• **AIM**
Gather up all lines that carry the word "scene".

--------------------

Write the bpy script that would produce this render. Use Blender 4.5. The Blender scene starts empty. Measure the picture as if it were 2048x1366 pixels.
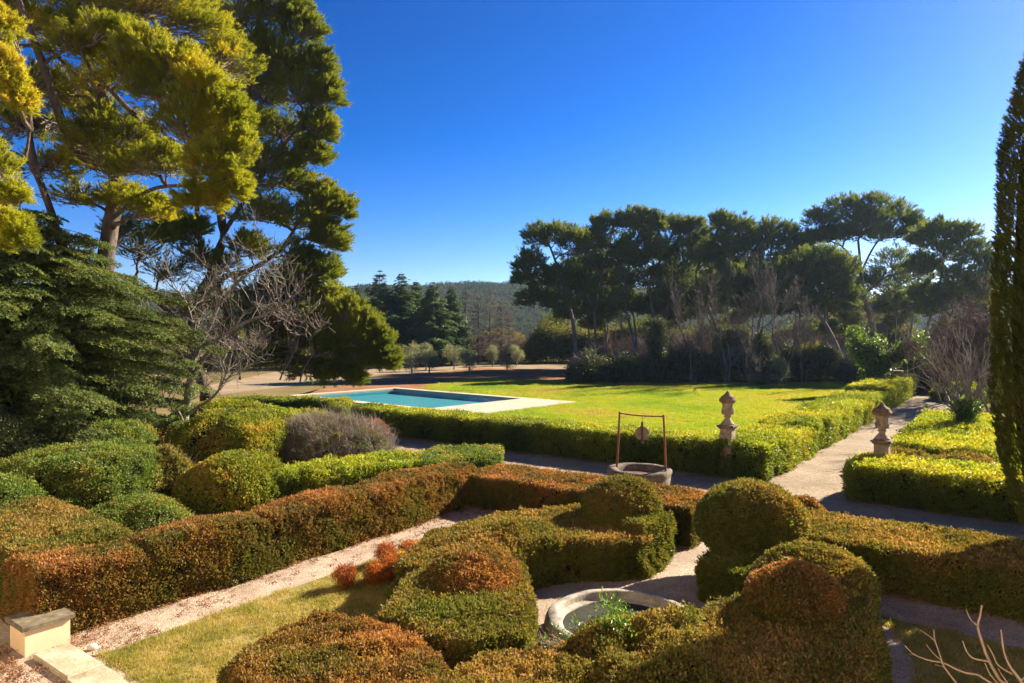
import bpy, bmesh, math
import numpy as np
from mathutils import Vector

C = bpy.context.scene.collection
SC = bpy.context.scene
rng = np.random.default_rng(11)
R = math.radians

# ------------------------------------------------------------------ camera
EYE = 5.0                                   # height of the terrace window above the garden
FPX, HOR, CX = 1365.0, 670.0, 1024.0        # focal length and horizon measured on the photograph (2048 px wide)
cam = bpy.data.cameras.new('camera')
cam.lens, cam.sensor_width = 24.0, 36.0
cam.shift_y = (HOR - 683.0) / 2048.0
cam.clip_start, cam.clip_end = 0.1, 20000
cam_o = bpy.data.objects.new('camera', cam)
cam_o.location = (0, 0, EYE)
cam_o.rotation_euler = (R(90), 0, 0)
C.objects.link(cam_o)
SC.camera = cam_o

# ------------------------------------------------------------------ sky, sun, exposure
SUN_AZ, SUN_EL = R(55), R(29)
w = bpy.data.worlds.new('World'); SC.world = w; w.use_nodes = True
nt = w.node_tree
bg = nt.nodes['Background']
sky = nt.nodes.new('ShaderNodeTexSky'); sky.sky_type = 'NISHITA'; sky.sun_disc = False
sky.sun_elevation, sky.sun_rotation = SUN_EL, SUN_AZ
sky.altitude = 300; sky.air_density = 0.9; sky.dust_density = 0.25; sky.ozone_density = 3.0
def sky_scale(src, k):                       # the whole sky alike: deeper, polarised blue
    x = nt.nodes.new('ShaderNodeVectorMath'); x.operation = 'SCALE'; x.inputs['Scale'].default_value = k
    nt.links.new(src, x.inputs[0]); return x.outputs[0]
gm = nt.nodes.new('ShaderNodeGamma'); gm.inputs['Gamma'].default_value = 1.5
hs = nt.nodes.new('ShaderNodeHueSaturation'); hs.inputs['Saturation'].default_value = 1.24; hs.inputs['Hue'].default_value = 0.505
nt.links.new(sky_scale(sky.outputs[0], 0.2), gm.inputs['Color'])
nt.links.new(gm.outputs[0], hs.inputs['Color'])
tint = nt.nodes.new('ShaderNodeVectorMath'); tint.operation = 'MULTIPLY'; tint.inputs[1].default_value = (1.05, .86, 1.0)
nt.links.new(sky_scale(hs.outputs[0], 3.7), tint.inputs[0]); nt.links.new(tint.outputs[0], bg.inputs['Color'])
bg.inputs['Strength'].default_value = 0.05
sun = bpy.data.lights.new('sun', 'SUN'); sun.energy = 4.0; sun.angle = R(0.5); sun.color = (1.0, 0.895, 0.73)
sun_o = bpy.data.objects.new('sun', sun); C.objects.link(sun_o)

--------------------

• **OUTPUT BELOW**
Write the bpy script that would produce this render. Use Blender 4.5. The Blender scene starts empty. Measure the picture as if it were 2048x1366 pixels.
C = bpy.context.scene.collection
SC = bpy.context.scene